Someone who is willing to be guided by Kathleen DeRosa’s political playbook to the extent of being willing to use financial information to harm her political rivals, and who is as obviously unfriendly to queerfolk as Theresa Hooks, is simply not the right choice for our city Council.

But if Theresa Hooks is the wrong choice for our Council and showed it last night, we may also fault the moderator and media panel at last night’s debate for creating a serious and obvious Brown Act violation.
California’s open meeting law, the Ralph M. Brown Act of 1949, forbids members of an elected body from reaching prior or advance consensus as to action outside of the context of duly noticed public meetings.  A quorum or majority of a council or of a governing board may not get together, either directly, through intermediaries, or through communications such as telephone calls or emails, to arrive at what amounts to a pre-consensus before a formal public meeting is held and a decision is taken in the open where the public can see it and hold its representatives accountable.  The Brown Act also applies to candidates.  Liability under the Act attaches to both declared and qualified candidates.

Thus, last night, when one of the panel asked the candidates how each candidate intended to proceed when filling the Council seat Stan Henry will vacate when he becomes mayor, and each candidate expressed his or her intention, a potential quorum of the new council effectively had a meeting to decide a course of action well outside of what the Brown Act defines as permissible.  Each candidate, by participating, violated the Act, and the media panelists and moderator Brooke Beare (from the local CBS affiliate,) made themselves accessories the violation.  Now, it may be the candidates were legitimately unaware of the provisions of the Act, not having been educated as to its provisions and requirements. 

I do not know whether, on the unbelievably lackluster watch of the current mayor, Cathedral City has abandoned its former practice of providing some basic orientation to Council candidates about the responsibilities under California’s political ethics laws, but I do remember that during my own victorious council campaign in 2002, I received just such an orientation.  Had I been a candidate at a forum at which such a question was asked, I would have respectfully declined to answer on the grounds that the Brown Act was being violated.

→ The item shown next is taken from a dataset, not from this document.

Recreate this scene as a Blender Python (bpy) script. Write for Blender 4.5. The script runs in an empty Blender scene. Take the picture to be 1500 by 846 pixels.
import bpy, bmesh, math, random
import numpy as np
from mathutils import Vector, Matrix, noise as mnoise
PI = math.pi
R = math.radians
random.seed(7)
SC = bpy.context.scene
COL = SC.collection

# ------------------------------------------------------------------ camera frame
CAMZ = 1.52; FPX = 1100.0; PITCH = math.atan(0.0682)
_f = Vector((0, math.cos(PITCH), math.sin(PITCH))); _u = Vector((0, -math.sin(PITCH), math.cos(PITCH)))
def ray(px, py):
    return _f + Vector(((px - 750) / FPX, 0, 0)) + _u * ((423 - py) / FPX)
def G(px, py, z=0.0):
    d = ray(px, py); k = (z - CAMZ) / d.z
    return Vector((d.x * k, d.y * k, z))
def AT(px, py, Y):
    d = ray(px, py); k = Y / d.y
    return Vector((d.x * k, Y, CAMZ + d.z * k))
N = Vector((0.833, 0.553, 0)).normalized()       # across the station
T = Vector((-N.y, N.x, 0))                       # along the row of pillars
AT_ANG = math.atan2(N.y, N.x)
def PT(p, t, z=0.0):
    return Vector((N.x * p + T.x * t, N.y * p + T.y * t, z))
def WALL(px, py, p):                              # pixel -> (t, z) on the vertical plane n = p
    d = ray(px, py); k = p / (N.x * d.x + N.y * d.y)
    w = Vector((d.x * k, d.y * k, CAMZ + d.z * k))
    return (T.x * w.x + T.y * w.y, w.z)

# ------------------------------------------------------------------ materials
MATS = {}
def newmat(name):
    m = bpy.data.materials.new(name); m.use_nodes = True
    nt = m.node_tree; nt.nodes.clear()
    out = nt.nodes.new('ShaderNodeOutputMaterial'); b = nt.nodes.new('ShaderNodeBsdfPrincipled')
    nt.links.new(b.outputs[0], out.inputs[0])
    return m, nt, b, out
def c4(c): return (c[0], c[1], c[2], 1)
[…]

Of course, when I brought the issue up to the panelists and the moderator after the forum, I was pooh-poohed. 
Nobody likes to have their egregious errors pointed out to them, even by somebody who does so politely.  Perhaps my next step may well be to bring this matter to the attention of the District Attorney.  After all, the Brown Act has been with us since 1949, and after 65 years, there is simply no good reason why debate moderators or panelists should not be aware of the rather stringent requirements of the Act and conform their conduct to it. 

The rule of law suffers when it is ignored, as it has been too often in Cathedral City of late.  I don’t think Theresa Hooks has the first idea of what the rule of law is, or she would not be so eager to go digging into the private lives of her political rivals, trying to find the same kind of dirt on them that her political mentor, Kathleen Joan DeRosa, has been trying to find on the numerous people in Cathedral City she considers enemies.

I know whom I will support in this election, I also know whom I will not, and Theresa Hooks is at the top of my “do not support” list.